#### EXERCISE:
Return the whole listing, keeping every character the same.

#### SUPPLIED INFORMATION:
::::::

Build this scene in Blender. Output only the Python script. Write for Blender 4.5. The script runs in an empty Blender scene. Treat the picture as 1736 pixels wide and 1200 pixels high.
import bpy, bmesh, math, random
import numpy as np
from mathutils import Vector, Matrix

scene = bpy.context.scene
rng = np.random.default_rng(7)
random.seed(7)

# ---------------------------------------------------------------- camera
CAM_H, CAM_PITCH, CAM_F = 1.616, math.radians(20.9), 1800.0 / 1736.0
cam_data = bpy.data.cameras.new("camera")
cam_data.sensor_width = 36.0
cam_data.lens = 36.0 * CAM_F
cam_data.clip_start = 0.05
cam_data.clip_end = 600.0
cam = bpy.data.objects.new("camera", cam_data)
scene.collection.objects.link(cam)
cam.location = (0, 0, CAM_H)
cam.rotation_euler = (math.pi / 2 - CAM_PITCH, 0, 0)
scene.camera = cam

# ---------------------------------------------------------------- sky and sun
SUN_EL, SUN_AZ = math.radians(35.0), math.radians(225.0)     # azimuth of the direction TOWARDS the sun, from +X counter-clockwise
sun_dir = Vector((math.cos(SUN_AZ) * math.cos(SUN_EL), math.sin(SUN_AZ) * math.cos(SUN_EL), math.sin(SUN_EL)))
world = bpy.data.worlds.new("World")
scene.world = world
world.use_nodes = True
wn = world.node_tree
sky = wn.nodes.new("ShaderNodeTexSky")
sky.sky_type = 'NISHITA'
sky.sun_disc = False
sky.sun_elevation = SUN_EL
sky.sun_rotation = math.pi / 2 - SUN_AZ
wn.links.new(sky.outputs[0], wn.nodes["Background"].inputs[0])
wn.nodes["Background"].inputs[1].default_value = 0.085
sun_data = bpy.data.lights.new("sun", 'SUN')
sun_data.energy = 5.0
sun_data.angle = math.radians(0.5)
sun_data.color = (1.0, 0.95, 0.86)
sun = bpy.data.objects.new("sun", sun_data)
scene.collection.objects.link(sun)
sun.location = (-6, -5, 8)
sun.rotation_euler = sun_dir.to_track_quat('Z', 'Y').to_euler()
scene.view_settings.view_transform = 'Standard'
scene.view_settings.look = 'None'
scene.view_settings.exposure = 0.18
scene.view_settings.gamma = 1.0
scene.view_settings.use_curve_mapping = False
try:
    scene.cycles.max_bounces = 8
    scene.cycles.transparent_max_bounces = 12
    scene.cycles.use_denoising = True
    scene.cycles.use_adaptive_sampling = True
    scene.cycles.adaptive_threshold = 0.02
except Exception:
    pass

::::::

#### RESPONSE BELOW:
Build this scene in Blender. Output only the Python script. Write for Blender 4.5. The script runs in an empty Blender scene. Treat the picture as 1736 pixels wide and 1200 pixels high.
import bpy, bmesh, math, random
import numpy as np
from mathutils import Vector, Matrix

scene = bpy.context.scene
rng = np.random.default_rng(7)
random.seed(7)

# ---------------------------------------------------------------- camera
CAM_H, CAM_PITCH, CAM_F = 1.616, math.radians(20.9), 1800.0 / 1736.0
cam_data = bpy.data.cameras.new("camera")
cam_data.sensor_width = 36.0
cam_data.lens = 36.0 * CAM_F
cam_data.clip_start = 0.05
cam_data.clip_end = 600.0
cam = bpy.data.objects.new("camera", cam_data)
scene.collection.objects.link(cam)
cam.location = (0, 0, CAM_H)
cam.rotation_euler = (math.pi / 2 - CAM_PITCH, 0, 0)
scene.camera = cam

# ---------------------------------------------------------------- sky and sun
SUN_EL, SUN_AZ = math.radians(35.0), math.radians(225.0)     # azimuth of the direction TOWARDS the sun, from +X counter-clockwise
sun_dir = Vector((math.cos(SUN_AZ) * math.cos(SUN_EL), math.sin(SUN_AZ) * math.cos(SUN_EL), math.sin(SUN_EL)))
world = bpy.data.worlds.new("World")
scene.world = world
world.use_nodes = True
wn = world.node_tree
sky = wn.nodes.new("ShaderNodeTexSky")
sky.sky_type = 'NISHITA'
sky.sun_disc = False
sky.sun_elevation = SUN_EL
sky.sun_rotation = math.pi / 2 - SUN_AZ
wn.links.new(sky.outputs[0], wn.nodes["Background"].inputs[0])
wn.nodes["Background"].inputs[1].default_value = 0.085
sun_data = bpy.data.lights.new("sun", 'SUN')
sun_data.energy = 5.0
sun_data.angle = math.radians(0.5)
sun_data.color = (1.0, 0.95, 0.86)
sun = bpy.data.objects.new("sun", sun_data)
scene.collection.objects.link(sun)
sun.location = (-6, -5, 8)
sun.rotation_euler = sun_dir.to_track_quat('Z', 'Y').to_euler()
scene.view_settings.view_transform = 'Standard'
scene.view_settings.look = 'None'
scene.view_settings.exposure = 0.18
scene.view_settings.gamma = 1.0
scene.view_settings.use_curve_mapping = False
try:
    scene.cycles.max_bounces = 8
    scene.cycles.transparent_max_bounces = 12
    scene.cycles.use_denoising = True
    scene.cycles.use_adaptive_sampling = True
    scene.cycles.adaptive_threshold = 0.02
except Exception:
    pass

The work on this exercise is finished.